Даже в профессиональной деятельности, получается, невозможно работать. Я долго искал формулировку заголовка книги и все что мне хотелось попадало под статью. Вот только уехав из России и продолжая размышлять, я за два дня придумал заголовок. Здесь я не буду бояться, что, скажем придуманное название потянет на статью. То, что происходило с Ф. Каплан и Л. Каннегисером, это их личная трагедия и отражение кризиса революционного терроризма, который как метод политической борьбы в новых исторических условиях, скорее, приносил вред массовой социалистической партии, да и вообще борьбе с большевизмом. Это очень сложная, запутанная, интересная и важная проблема, но ведь ее не дадут исследовать как следует. Посадят на первых же фразах, потому что эти слова – слова дьявола. Слово «террор» абсолютно табуировано. Как была табуирована в 30-40-е фамилия Троцкого. Те гонения, которые пошли на историков, которые вы все прекрасно видели в последние годы, и создание соответствующего отдела в Следственном Комитете, который должен заниматься тем, что историки замышляют фальсификации и прочее прочее прочее… всё это сливается в одно – это большая опасность и проблемность заниматься своими темами. Особенно, конечно, если это темы чувствительные, темы, связанные с историей того же ХХ века. Я понимаю, что эти проблемы все также не стоят перед медиевистами, слава Богу, я за них только искренне рад. Кстати говоря, я думаю, что отчасти по этой причине эти направления в исторической науке – одни из самых крепких, одни из самых серьезных, потому что туда всегда уходили как во внутреннюю миграцию, чтобы не идти в историю КПСС и историю СССР, которая была ненамного лучше по своему духу и по своим кадрам. Шли вот в эти области, шли в археологию, в медиевистику и древний мир, они меньше подвергались давлению и преследованиям в те же 30-40 годы. И слава Богу что они могут продолжать работать, наверное, могут продолжать работать.

Еще одна из причин, которая заставила меня думать об эмиграции, то, что внешняя цензура, которая усиливается, она же заставляет включать и самоцензуру, а в совокупности это чревато потерей себя, это фактически означает перечеркнуть все то, чего ты достиг, к чему ты привык за годы свободы. Забыть, что была Перестройка, что были 1990-2000-е годы, когда ты мог, пользуясь свободой слова, иметь полную свободу творчества, когда ты мог выражать все свои мысли, то что ты считаешь нужным, важным, сказать, не опасаясь и не боясь никого. Для профессиональной самореализации это чуть ли не самая важная вещь.

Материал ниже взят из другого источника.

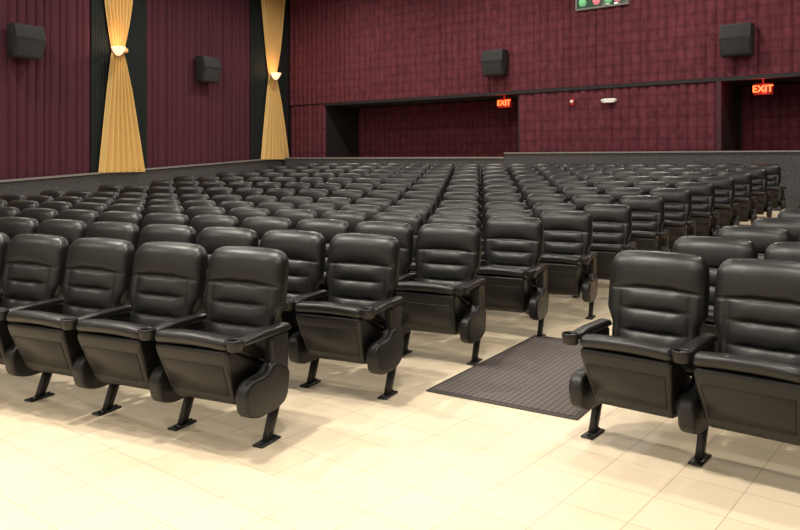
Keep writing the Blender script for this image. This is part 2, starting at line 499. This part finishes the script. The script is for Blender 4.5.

Я думаю, что вообще одна из самых главных причин, почему российская интеллигенция пошла в революцию в конце XIX века – это именно потому, что ей мешали профессионально самореализоваться. Как могла творческая интеллигенция реализоваться без свободы слова, без свободы творчества? Интеллигенция оказалась совершенно чуждым классом и чуждым образованием в модернизируемой России. Ее появление было неизбежно, но на нее смотрели императоры и чиновники как на очень странное порождение: кто это такие эти поповские сынки, которые смеют разговаривать о судьбах России? Кто они такие? О судьбах России или иностранной политике может рассуждать или думать император, или министр иностранных дел, да и то в тех пределах, которые император укажет. И еще несколько высокопоставленных лиц. Подавление свободы слова и политических свобод привело к тому, что для профессиональной самореализации интеллигенция пошла в революцию. Но ведь мы ровно то же самое видели в советское время. Сначала растоптали гуманитарную интеллигенцию, чего стоит только знаменитый «философский пароход», столетие которого будет в сентябре 2022 года. И выслали их тогда только потому, что их было еще неудобно сажать и расстреливать. Если бы их продержали еще несколько лет, тто их судьба была бы трагичней. Им, конечно, сильно лично повезло. Потом мы видели, что сделали с интеллигенцией в 30- е годы. «Дело историков» мы прекрасно помним. Позже мы видим диссидентство, когда интеллигенция снова пошла на борьбу за право на свой голос, за право иметь свою точку зрения, за право на свою самореализацию и за право быть гражданином. Прошу прощения за, возможно, пафосные слова.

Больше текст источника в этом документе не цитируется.